> **Dataset extract**:

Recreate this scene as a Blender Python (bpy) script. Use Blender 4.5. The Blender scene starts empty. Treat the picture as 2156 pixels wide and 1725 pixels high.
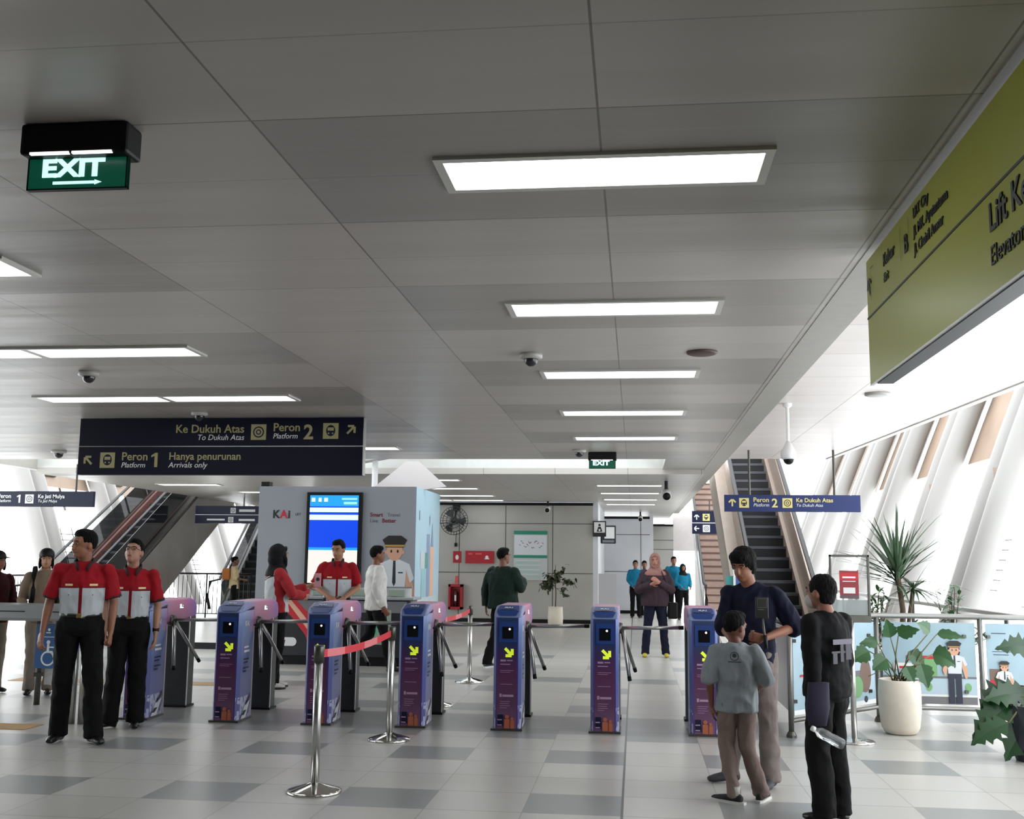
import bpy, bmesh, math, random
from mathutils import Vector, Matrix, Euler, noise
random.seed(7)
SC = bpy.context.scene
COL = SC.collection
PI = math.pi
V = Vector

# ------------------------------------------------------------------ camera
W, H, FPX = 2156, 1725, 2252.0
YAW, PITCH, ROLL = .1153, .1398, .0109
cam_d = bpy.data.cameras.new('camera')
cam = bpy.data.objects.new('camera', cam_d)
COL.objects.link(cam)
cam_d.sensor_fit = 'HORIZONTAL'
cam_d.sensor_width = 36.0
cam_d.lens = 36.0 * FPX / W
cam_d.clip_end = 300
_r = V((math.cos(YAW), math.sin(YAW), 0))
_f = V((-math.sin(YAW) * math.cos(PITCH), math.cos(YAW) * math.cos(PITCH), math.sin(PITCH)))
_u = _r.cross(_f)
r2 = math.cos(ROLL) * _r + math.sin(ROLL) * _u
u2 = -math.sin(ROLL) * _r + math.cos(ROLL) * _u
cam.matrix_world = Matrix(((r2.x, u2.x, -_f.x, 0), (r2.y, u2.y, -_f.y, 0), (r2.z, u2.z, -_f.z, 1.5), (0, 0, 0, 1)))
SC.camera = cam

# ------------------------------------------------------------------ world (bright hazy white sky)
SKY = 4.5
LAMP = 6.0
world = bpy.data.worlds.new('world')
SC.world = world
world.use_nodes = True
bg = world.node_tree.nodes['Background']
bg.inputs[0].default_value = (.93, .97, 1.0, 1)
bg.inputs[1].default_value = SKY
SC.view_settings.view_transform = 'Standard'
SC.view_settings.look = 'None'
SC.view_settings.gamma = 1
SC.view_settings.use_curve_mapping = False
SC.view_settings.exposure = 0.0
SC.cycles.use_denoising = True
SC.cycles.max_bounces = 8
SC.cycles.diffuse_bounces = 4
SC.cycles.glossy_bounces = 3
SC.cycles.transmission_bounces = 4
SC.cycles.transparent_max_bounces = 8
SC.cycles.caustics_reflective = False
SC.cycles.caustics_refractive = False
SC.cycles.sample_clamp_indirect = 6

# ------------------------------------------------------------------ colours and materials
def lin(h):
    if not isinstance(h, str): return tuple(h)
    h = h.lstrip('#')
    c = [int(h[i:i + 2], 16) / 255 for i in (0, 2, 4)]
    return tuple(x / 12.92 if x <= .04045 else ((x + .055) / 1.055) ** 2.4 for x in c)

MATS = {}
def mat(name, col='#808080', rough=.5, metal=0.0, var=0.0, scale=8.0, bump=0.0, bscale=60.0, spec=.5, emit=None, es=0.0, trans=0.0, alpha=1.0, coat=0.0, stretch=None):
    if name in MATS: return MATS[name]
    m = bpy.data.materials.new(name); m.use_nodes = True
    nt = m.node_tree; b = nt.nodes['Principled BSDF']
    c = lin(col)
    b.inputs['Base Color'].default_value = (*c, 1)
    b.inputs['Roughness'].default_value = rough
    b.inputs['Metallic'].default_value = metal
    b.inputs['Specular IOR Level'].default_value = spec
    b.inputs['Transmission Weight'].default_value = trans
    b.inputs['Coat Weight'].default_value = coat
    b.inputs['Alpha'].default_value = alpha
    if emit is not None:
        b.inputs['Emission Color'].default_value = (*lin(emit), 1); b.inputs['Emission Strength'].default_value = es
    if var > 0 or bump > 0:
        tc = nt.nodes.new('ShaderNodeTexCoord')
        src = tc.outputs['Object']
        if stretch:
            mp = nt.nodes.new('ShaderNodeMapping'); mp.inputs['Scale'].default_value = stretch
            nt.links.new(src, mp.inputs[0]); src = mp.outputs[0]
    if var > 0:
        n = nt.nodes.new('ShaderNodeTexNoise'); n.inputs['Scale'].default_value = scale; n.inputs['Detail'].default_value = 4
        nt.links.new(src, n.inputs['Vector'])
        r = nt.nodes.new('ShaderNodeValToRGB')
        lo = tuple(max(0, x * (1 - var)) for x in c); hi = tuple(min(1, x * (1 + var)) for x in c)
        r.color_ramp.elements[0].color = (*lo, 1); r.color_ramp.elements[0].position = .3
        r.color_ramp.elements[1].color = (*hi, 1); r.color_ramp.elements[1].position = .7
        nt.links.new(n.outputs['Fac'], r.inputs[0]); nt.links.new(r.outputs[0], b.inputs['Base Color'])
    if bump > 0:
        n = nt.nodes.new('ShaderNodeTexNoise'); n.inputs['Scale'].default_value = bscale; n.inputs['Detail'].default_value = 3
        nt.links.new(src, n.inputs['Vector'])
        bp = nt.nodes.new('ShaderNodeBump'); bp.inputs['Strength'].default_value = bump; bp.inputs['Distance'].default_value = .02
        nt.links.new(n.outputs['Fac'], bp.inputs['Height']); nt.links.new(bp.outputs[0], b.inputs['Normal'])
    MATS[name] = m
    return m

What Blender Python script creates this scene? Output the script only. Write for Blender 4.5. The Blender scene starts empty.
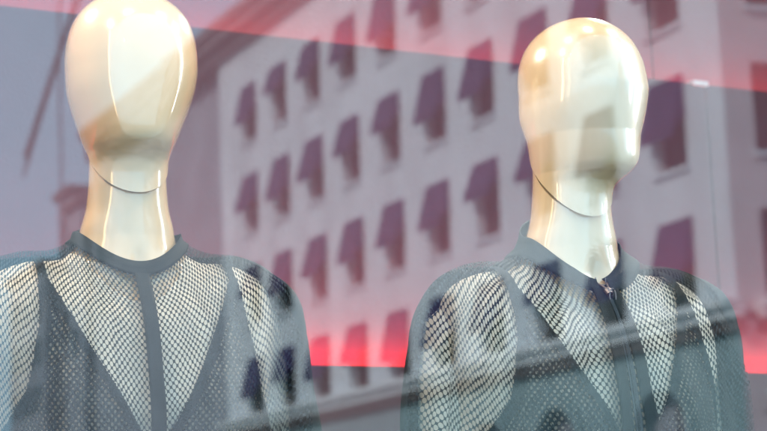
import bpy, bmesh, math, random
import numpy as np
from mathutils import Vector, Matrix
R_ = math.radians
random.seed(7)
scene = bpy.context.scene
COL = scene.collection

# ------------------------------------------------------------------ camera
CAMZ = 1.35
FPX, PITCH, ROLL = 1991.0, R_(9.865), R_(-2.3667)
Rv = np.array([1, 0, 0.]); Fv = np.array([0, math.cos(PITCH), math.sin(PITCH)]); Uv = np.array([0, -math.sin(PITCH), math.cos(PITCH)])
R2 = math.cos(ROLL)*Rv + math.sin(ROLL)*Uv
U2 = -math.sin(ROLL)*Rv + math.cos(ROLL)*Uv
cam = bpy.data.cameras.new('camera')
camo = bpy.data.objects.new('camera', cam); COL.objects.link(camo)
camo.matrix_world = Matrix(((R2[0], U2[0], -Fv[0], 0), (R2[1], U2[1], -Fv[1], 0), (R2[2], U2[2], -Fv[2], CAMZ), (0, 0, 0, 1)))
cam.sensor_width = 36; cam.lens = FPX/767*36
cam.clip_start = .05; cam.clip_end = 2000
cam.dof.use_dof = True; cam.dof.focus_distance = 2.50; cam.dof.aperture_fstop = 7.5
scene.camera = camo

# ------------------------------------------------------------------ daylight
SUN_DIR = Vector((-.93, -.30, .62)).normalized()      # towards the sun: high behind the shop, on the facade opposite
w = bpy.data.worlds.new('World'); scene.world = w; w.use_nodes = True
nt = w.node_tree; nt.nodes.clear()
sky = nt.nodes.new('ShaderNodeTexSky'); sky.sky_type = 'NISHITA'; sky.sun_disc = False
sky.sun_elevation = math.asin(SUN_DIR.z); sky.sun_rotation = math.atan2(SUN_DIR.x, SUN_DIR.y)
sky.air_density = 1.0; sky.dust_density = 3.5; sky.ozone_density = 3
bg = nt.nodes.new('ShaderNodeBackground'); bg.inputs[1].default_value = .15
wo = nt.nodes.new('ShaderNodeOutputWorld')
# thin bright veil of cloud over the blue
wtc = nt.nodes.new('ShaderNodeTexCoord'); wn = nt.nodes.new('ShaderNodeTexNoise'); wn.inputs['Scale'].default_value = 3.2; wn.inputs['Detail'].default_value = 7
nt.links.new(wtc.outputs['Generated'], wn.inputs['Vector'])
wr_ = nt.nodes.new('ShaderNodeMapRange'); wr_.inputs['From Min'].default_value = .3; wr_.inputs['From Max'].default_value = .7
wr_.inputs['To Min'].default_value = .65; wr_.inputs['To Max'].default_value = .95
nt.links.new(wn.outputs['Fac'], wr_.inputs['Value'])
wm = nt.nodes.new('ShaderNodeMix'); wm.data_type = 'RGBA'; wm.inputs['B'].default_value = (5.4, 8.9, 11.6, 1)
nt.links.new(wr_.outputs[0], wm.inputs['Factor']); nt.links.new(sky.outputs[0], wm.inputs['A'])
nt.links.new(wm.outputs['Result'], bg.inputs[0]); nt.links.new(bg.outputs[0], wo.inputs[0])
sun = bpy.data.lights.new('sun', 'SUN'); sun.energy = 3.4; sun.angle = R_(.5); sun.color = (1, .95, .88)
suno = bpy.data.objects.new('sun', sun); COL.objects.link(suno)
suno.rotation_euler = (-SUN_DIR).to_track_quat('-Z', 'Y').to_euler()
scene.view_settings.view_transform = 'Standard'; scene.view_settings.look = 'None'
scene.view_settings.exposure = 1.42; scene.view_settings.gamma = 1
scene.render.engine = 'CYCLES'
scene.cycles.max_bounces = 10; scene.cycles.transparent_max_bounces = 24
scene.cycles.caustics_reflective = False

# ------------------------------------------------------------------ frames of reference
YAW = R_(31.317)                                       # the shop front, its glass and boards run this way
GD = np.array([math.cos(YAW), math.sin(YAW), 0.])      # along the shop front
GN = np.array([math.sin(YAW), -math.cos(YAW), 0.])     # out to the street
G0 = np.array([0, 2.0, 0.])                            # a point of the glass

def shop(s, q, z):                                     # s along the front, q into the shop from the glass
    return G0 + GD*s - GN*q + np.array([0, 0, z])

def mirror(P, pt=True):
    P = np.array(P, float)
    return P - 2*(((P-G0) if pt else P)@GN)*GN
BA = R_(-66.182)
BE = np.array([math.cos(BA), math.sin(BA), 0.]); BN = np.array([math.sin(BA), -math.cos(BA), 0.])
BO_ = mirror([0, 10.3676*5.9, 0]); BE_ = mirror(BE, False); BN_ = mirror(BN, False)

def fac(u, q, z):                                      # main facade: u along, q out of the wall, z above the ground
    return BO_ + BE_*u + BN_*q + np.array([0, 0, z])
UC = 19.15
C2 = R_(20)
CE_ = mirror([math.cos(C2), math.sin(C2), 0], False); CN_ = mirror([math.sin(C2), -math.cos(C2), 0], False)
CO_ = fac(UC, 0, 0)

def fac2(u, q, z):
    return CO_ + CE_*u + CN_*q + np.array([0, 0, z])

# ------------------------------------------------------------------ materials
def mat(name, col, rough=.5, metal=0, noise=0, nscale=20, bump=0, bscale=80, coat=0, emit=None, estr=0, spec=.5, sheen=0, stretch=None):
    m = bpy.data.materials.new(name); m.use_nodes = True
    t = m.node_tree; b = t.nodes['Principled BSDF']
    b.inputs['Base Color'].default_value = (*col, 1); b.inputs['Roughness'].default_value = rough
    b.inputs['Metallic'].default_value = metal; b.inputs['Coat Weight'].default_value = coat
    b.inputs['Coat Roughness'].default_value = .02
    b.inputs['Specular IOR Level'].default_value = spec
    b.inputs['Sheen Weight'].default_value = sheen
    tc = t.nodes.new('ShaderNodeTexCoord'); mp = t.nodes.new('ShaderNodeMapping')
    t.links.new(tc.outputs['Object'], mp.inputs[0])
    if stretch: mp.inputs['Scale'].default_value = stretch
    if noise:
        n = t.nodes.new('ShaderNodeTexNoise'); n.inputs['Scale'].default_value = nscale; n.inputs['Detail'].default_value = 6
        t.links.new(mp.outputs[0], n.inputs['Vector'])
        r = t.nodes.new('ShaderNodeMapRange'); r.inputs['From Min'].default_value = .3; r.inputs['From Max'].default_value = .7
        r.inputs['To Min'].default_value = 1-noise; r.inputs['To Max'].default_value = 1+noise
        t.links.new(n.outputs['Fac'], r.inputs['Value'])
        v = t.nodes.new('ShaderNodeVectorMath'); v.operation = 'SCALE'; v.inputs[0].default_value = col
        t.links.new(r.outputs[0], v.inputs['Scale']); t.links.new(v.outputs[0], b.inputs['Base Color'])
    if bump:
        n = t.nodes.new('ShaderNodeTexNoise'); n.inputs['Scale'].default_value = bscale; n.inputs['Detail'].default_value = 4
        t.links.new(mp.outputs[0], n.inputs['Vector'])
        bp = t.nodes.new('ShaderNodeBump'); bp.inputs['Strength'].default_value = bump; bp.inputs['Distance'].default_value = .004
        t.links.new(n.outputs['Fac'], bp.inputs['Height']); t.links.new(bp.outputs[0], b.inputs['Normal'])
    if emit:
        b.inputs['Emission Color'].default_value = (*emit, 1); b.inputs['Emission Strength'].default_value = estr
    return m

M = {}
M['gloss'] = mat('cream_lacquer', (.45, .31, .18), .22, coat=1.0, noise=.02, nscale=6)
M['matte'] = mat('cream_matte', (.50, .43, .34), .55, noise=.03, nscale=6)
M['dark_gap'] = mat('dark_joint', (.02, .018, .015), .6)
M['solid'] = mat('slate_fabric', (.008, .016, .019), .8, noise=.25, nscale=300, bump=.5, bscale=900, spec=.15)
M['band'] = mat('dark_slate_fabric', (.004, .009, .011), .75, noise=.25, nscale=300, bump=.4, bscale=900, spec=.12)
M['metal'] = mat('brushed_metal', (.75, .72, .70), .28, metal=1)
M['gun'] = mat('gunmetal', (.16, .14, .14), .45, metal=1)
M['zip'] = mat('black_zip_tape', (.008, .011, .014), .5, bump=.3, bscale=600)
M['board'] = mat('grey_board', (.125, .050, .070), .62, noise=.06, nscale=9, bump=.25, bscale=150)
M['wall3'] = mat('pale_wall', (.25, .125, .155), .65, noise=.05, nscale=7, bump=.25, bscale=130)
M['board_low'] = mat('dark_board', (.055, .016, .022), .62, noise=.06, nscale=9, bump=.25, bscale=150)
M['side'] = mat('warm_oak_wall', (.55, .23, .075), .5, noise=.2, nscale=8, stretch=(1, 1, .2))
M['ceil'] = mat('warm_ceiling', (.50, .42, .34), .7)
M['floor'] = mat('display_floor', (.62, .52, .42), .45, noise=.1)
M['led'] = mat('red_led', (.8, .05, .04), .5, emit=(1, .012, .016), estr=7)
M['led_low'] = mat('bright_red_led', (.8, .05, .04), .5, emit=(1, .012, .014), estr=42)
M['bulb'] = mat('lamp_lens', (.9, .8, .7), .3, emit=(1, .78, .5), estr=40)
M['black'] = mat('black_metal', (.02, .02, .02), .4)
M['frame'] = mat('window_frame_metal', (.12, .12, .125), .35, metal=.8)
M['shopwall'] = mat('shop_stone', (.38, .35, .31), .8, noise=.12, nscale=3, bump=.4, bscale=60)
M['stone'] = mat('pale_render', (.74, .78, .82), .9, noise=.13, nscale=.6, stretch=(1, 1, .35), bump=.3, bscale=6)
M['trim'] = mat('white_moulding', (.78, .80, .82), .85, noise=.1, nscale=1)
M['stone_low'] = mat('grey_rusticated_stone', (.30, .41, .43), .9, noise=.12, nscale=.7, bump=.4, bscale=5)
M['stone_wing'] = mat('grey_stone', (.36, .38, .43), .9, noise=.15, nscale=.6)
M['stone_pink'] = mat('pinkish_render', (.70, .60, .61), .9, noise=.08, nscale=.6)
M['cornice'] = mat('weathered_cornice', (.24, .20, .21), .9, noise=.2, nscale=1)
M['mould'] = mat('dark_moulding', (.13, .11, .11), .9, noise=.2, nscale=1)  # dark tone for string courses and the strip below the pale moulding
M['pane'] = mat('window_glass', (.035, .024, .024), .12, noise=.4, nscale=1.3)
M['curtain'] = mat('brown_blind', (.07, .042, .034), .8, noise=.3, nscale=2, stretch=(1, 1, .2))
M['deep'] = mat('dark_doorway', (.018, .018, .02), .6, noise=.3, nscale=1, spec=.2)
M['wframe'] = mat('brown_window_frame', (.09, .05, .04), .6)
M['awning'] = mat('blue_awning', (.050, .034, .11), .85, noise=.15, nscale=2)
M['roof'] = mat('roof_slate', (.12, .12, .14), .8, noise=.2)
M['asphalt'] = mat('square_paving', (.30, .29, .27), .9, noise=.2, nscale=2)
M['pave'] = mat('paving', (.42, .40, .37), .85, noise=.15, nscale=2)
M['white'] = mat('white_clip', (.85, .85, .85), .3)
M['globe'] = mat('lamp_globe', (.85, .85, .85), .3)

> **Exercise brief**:
Copy out the listing above from the line containing "What Blender Python" to the line containing "COL = scene.collection", both included, exactly as written and minus the images.

> **Exercise response**:
What Blender Python script creates this scene? Output the script only. Write for Blender 4.5. The Blender scene starts empty.
import bpy, bmesh, math, random
import numpy as np
from mathutils import Vector, Matrix
R_ = math.radians
random.seed(7)
scene = bpy.context.scene
COL = scene.collection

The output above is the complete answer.